[Scenes as source code]
++++++

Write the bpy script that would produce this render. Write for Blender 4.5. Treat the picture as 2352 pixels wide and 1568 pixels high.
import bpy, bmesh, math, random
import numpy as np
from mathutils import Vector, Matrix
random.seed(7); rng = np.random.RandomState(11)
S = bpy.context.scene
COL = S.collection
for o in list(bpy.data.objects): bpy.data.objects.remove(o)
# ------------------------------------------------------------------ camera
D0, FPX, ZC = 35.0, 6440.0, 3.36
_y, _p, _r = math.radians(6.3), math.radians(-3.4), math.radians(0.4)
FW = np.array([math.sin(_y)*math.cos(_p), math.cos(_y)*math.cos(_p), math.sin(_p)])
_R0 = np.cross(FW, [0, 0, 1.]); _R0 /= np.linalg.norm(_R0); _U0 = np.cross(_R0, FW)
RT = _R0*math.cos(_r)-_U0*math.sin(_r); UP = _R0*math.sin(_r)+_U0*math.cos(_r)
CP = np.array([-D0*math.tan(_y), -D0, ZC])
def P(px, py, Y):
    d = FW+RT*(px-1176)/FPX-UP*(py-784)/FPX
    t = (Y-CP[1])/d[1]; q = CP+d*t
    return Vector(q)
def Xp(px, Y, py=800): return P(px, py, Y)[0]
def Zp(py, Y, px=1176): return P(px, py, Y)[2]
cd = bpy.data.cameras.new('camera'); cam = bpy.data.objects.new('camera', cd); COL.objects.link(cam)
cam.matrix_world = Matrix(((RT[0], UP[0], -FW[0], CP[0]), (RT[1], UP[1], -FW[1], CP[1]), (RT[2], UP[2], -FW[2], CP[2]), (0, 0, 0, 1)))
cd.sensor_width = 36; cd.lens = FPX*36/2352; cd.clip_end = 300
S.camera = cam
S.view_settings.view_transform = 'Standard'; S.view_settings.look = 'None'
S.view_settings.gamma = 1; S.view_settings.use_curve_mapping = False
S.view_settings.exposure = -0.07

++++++

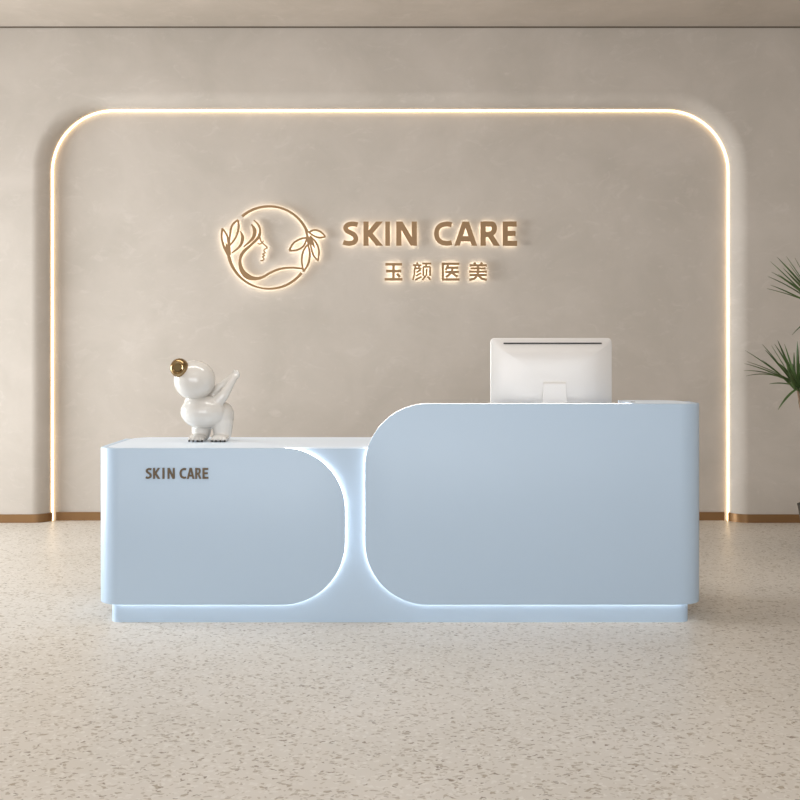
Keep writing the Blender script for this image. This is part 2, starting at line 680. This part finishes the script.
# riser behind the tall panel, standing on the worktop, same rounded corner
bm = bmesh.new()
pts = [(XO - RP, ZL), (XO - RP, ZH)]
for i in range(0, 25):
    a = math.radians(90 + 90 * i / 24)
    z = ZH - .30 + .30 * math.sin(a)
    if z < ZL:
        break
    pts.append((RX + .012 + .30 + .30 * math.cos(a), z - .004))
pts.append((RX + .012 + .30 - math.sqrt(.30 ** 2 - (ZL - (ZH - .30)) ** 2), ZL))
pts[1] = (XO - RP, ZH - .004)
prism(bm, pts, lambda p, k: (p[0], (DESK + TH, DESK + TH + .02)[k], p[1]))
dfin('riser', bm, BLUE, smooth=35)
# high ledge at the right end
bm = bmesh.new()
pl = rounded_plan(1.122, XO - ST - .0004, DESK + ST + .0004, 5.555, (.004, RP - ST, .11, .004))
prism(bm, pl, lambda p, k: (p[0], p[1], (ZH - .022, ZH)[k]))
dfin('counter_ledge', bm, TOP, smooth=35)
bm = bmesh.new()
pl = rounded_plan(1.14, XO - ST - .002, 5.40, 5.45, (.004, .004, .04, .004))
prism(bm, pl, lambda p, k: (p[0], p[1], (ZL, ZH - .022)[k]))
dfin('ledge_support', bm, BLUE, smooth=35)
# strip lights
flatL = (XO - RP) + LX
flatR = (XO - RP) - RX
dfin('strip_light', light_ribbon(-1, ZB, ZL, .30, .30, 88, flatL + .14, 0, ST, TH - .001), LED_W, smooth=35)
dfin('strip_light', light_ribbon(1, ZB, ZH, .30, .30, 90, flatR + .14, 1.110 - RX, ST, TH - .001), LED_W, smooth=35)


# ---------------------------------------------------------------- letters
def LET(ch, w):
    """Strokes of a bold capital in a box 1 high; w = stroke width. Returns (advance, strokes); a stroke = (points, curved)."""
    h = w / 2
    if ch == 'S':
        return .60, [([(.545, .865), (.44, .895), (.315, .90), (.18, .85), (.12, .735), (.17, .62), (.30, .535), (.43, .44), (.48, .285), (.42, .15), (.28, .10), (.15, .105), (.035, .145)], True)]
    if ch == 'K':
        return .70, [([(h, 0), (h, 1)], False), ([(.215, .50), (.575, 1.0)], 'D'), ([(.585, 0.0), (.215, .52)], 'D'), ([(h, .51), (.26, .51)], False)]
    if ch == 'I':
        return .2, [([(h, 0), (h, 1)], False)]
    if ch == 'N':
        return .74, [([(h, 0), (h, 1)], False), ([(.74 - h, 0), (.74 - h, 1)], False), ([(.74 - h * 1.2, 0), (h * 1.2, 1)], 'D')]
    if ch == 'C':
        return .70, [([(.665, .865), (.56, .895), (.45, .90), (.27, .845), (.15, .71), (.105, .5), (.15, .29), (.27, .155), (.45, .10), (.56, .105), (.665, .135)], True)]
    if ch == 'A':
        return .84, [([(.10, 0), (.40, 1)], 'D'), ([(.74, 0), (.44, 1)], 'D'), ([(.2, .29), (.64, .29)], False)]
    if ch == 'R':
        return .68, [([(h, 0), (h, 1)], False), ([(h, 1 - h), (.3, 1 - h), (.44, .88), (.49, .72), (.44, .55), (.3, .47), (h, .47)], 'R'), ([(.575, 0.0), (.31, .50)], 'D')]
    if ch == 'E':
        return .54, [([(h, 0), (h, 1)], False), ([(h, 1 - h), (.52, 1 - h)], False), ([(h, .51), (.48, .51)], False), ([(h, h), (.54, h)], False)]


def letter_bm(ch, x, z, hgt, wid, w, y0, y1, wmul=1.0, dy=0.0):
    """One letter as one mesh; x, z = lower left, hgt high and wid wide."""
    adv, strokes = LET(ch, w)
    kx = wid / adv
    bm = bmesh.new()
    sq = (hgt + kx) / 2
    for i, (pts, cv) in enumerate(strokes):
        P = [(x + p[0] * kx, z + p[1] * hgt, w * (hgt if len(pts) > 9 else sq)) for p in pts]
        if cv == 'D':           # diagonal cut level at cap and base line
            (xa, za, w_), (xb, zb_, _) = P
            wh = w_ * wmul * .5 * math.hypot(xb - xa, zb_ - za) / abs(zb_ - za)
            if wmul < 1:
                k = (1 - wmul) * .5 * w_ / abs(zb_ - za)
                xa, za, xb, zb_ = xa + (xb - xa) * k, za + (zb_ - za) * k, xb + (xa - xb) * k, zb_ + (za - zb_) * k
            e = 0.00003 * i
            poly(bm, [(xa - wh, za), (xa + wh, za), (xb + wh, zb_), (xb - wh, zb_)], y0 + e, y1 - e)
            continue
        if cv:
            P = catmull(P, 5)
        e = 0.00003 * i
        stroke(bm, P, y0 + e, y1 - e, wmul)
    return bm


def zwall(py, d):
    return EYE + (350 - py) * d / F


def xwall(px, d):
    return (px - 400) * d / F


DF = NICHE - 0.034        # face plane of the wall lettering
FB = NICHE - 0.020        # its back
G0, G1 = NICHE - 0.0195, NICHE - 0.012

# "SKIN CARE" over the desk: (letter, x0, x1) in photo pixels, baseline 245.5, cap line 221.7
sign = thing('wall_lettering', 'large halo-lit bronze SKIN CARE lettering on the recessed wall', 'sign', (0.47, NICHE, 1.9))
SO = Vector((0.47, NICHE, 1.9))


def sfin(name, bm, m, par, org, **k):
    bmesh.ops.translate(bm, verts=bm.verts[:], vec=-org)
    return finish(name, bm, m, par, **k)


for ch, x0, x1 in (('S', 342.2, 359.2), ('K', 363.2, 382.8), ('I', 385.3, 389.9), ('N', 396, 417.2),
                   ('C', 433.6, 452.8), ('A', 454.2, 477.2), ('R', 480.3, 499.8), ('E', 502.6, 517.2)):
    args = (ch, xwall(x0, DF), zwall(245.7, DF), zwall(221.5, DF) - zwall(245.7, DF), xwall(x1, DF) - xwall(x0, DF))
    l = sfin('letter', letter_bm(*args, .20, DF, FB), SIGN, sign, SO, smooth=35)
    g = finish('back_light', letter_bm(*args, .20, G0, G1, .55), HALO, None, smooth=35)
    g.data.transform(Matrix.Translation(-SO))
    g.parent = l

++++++

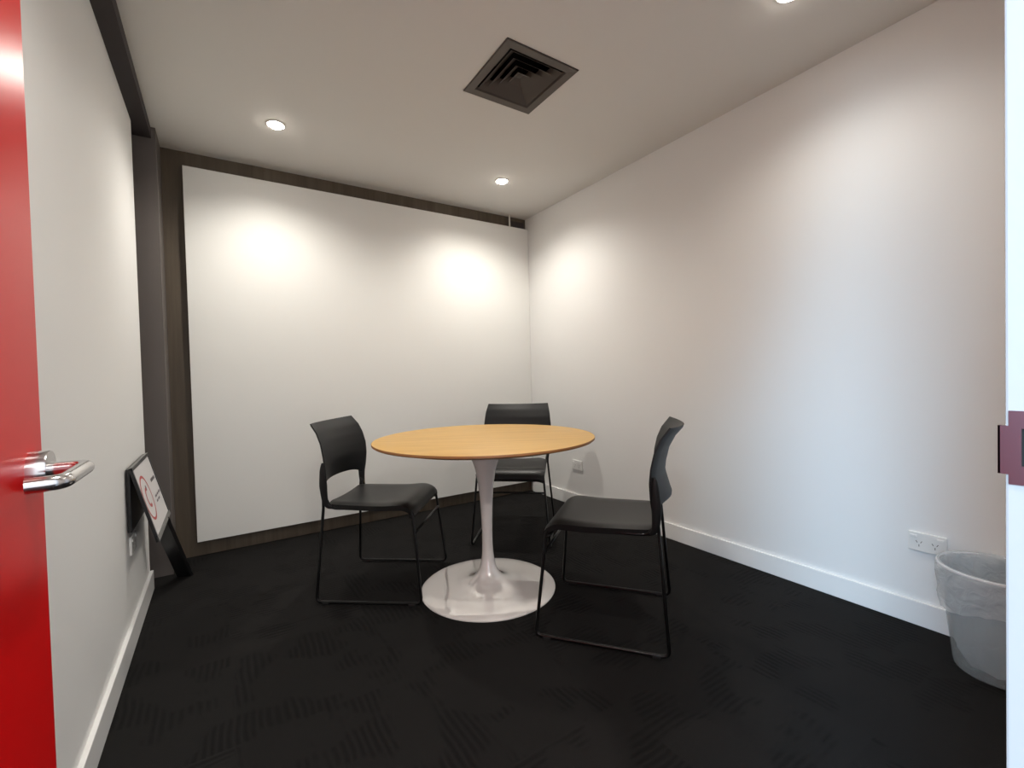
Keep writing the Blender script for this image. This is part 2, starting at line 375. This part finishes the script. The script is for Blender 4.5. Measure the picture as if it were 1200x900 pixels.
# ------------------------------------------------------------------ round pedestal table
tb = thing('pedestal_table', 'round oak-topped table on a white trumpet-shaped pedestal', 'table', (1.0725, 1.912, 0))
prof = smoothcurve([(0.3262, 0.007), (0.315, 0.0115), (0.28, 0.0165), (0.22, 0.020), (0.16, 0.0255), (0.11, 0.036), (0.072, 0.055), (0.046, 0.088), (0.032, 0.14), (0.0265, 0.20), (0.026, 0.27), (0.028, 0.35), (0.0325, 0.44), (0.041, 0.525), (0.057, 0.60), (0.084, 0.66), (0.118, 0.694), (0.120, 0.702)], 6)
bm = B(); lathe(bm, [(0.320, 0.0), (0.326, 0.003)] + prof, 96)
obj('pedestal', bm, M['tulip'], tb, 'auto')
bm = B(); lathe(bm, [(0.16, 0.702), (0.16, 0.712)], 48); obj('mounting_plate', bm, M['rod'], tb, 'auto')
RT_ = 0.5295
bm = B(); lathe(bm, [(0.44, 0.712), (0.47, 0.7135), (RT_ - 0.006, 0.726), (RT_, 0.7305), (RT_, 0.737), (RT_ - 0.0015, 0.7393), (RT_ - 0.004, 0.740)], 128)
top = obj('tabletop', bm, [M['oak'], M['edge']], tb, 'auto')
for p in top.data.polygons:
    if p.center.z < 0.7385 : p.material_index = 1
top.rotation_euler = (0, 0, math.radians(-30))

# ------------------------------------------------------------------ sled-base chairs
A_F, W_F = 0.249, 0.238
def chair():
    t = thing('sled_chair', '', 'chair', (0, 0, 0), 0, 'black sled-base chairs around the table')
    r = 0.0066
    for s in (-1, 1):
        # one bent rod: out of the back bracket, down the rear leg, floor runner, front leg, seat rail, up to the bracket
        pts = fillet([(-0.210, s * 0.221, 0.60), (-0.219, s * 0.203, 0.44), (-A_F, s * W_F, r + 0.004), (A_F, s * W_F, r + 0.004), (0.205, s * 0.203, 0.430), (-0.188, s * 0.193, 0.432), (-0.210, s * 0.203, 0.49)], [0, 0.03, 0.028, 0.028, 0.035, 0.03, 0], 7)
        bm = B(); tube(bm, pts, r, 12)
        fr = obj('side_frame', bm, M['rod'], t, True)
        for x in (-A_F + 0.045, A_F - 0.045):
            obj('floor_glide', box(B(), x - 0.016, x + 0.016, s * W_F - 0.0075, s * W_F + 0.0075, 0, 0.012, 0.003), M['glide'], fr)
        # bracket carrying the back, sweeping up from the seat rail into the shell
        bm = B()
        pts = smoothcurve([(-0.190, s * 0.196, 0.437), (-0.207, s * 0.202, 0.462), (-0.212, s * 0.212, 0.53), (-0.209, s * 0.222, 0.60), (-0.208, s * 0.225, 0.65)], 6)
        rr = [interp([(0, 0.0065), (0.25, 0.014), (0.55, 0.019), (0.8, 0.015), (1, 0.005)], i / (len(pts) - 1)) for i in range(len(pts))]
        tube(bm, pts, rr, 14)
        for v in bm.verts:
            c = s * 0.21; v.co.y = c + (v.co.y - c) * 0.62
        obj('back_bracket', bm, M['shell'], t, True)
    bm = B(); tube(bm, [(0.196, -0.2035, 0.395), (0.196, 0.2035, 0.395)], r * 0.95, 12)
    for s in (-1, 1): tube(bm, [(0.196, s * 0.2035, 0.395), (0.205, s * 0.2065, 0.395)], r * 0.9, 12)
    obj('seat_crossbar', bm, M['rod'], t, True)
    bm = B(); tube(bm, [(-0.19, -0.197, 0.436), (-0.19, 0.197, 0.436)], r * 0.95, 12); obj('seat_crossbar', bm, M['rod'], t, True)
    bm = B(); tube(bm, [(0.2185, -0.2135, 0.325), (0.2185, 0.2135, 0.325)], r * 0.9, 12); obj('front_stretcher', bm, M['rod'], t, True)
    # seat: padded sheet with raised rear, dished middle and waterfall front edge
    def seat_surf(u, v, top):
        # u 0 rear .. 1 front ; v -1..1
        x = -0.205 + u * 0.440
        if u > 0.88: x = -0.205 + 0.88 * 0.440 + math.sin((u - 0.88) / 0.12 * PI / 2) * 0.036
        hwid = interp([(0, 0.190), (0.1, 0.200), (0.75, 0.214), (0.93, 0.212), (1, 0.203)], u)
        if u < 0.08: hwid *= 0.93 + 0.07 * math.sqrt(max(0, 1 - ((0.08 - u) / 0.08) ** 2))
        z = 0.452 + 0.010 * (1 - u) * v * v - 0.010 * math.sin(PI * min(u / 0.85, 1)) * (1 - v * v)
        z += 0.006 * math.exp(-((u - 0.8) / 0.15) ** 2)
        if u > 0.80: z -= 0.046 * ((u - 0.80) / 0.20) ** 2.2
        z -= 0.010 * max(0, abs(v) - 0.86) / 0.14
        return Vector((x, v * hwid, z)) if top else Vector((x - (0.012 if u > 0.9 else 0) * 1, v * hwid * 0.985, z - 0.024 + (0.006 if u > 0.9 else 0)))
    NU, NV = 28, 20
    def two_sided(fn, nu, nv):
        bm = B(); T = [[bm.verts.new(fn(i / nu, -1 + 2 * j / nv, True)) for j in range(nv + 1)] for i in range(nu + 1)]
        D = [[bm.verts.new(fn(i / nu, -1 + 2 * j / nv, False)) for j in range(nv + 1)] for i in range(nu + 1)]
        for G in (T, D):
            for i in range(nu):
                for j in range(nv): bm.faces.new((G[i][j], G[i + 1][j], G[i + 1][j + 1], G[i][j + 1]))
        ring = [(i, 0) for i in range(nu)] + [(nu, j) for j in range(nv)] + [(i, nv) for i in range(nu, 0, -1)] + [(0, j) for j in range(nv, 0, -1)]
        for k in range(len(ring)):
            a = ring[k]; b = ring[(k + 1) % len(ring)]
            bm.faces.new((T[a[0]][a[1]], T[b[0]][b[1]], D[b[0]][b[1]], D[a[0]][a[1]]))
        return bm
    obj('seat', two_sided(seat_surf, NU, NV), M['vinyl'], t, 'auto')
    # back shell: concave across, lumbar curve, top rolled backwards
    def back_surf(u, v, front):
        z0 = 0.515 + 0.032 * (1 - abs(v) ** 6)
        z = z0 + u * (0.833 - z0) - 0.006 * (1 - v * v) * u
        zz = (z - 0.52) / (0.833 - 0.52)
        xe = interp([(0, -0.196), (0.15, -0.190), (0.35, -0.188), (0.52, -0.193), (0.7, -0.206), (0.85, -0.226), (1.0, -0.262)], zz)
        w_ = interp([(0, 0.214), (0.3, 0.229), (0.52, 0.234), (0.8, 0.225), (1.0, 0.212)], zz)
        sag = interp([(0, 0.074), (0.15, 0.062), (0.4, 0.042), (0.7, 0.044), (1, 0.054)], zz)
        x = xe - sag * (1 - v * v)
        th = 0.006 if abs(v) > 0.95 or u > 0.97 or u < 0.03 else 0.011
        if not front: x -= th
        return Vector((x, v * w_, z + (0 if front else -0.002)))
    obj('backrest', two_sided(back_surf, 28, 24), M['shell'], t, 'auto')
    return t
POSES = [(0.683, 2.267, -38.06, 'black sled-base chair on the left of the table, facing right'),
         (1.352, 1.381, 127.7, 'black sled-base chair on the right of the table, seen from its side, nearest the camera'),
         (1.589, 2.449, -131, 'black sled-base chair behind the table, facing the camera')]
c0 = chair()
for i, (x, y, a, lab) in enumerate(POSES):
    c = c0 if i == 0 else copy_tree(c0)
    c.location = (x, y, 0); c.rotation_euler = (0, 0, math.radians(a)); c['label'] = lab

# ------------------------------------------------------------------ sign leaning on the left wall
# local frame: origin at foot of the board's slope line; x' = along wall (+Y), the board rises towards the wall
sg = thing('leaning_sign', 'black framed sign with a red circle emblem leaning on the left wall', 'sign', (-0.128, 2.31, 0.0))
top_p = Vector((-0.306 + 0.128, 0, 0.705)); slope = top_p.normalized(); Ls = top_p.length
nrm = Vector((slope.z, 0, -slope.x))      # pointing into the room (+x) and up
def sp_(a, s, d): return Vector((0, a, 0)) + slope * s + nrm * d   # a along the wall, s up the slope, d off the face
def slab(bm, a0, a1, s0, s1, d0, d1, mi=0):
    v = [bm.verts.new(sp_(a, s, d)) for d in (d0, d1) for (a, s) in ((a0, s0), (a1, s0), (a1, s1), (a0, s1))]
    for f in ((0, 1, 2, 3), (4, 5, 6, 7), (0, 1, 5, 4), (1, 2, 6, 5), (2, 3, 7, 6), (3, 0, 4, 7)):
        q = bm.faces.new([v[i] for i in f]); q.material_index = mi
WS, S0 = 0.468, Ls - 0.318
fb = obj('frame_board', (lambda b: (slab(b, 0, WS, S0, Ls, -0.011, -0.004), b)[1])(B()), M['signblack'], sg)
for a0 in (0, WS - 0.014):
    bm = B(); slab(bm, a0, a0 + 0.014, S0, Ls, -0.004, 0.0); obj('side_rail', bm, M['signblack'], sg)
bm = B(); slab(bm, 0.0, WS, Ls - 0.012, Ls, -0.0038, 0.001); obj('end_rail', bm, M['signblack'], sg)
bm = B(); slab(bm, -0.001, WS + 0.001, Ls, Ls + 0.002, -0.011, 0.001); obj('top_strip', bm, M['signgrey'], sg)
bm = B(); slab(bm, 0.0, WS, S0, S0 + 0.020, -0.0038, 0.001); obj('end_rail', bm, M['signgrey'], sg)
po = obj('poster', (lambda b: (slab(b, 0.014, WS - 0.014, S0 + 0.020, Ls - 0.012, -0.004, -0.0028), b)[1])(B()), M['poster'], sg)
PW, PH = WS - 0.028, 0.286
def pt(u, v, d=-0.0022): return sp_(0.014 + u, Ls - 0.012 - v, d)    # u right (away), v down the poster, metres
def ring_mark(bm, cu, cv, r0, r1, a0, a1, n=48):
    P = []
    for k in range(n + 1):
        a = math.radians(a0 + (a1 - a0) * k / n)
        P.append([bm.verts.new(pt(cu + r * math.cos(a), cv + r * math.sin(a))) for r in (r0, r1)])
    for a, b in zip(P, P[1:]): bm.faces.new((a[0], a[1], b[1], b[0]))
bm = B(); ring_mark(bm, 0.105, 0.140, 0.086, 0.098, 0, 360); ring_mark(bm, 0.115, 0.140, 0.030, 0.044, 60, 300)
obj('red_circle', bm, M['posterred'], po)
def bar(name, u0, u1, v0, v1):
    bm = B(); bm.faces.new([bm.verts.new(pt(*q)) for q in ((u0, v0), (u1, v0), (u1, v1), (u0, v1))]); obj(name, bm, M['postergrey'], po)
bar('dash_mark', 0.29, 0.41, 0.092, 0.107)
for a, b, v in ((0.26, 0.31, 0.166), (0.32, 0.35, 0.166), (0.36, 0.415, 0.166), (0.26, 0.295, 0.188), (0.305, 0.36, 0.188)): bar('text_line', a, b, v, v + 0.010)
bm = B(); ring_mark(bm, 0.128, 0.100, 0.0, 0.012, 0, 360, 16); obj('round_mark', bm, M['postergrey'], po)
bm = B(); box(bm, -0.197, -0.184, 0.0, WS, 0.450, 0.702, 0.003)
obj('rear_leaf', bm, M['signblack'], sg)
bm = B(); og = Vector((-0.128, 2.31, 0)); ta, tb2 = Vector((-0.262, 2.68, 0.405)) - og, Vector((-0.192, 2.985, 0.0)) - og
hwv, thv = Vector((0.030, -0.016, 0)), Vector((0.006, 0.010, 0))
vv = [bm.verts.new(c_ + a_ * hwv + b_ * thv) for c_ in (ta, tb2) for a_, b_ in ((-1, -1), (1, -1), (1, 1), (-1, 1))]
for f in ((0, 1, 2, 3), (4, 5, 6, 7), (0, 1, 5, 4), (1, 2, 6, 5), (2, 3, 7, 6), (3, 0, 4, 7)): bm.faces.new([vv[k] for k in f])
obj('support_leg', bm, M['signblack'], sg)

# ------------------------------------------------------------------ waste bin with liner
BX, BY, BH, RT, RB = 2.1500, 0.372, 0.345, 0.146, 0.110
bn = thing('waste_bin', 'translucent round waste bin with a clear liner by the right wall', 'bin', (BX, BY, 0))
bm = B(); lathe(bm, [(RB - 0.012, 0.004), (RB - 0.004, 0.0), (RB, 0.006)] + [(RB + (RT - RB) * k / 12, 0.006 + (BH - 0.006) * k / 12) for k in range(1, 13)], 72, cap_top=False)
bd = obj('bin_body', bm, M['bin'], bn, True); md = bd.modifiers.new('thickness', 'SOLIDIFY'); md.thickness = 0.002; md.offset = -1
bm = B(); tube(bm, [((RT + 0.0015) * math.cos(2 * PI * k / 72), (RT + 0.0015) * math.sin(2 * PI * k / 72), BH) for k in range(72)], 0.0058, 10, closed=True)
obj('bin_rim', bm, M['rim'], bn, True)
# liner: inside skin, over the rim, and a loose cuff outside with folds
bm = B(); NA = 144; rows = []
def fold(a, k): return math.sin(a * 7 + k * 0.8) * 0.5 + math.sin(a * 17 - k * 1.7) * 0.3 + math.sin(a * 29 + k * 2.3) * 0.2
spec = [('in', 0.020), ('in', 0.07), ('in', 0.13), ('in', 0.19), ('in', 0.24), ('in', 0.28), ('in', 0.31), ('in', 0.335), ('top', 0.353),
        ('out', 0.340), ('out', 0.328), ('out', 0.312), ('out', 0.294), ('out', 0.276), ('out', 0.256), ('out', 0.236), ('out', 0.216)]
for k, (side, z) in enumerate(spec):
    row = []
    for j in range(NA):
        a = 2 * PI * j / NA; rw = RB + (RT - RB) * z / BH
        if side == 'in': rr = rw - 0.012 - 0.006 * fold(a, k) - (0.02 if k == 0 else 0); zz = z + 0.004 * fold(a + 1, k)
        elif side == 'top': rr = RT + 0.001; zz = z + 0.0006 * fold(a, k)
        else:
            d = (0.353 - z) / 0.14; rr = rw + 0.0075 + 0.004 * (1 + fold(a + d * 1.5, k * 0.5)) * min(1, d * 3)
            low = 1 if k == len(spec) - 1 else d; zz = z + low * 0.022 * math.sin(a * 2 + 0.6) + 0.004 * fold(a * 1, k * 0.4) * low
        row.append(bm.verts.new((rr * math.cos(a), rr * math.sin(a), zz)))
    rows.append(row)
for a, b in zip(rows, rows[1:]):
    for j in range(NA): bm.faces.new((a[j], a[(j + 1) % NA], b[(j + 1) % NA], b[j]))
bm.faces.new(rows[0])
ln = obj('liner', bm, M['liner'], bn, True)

++++++

Given exercise: From the records above, repeat exactly the lines from the one with "were 1200x900 pixels." through the one with "top.rotation_euler = (0, 0, math.radians(-30))", both included.

Task output:
Keep writing the Blender script for this image. This is part 2, starting at line 375. This part finishes the script. The script is for Blender 4.5. Measure the picture as if it were 1200x900 pixels.
# ------------------------------------------------------------------ round pedestal table
tb = thing('pedestal_table', 'round oak-topped table on a white trumpet-shaped pedestal', 'table', (1.0725, 1.912, 0))
prof = smoothcurve([(0.3262, 0.007), (0.315, 0.0115), (0.28, 0.0165), (0.22, 0.020), (0.16, 0.0255), (0.11, 0.036), (0.072, 0.055), (0.046, 0.088), (0.032, 0.14), (0.0265, 0.20), (0.026, 0.27), (0.028, 0.35), (0.0325, 0.44), (0.041, 0.525), (0.057, 0.60), (0.084, 0.66), (0.118, 0.694), (0.120, 0.702)], 6)
bm = B(); lathe(bm, [(0.320, 0.0), (0.326, 0.003)] + prof, 96)
obj('pedestal', bm, M['tulip'], tb, 'auto')
bm = B(); lathe(bm, [(0.16, 0.702), (0.16, 0.712)], 48); obj('mounting_plate', bm, M['rod'], tb, 'auto')
RT_ = 0.5295
bm = B(); lathe(bm, [(0.44, 0.712), (0.47, 0.7135), (RT_ - 0.006, 0.726), (RT_, 0.7305), (RT_, 0.737), (RT_ - 0.0015, 0.7393), (RT_ - 0.004, 0.740)], 128)
top = obj('tabletop', bm, [M['oak'], M['edge']], tb, 'auto')
for p in top.data.polygons:
    if p.center.z < 0.7385 : p.material_index = 1
top.rotation_euler = (0, 0, math.radians(-30))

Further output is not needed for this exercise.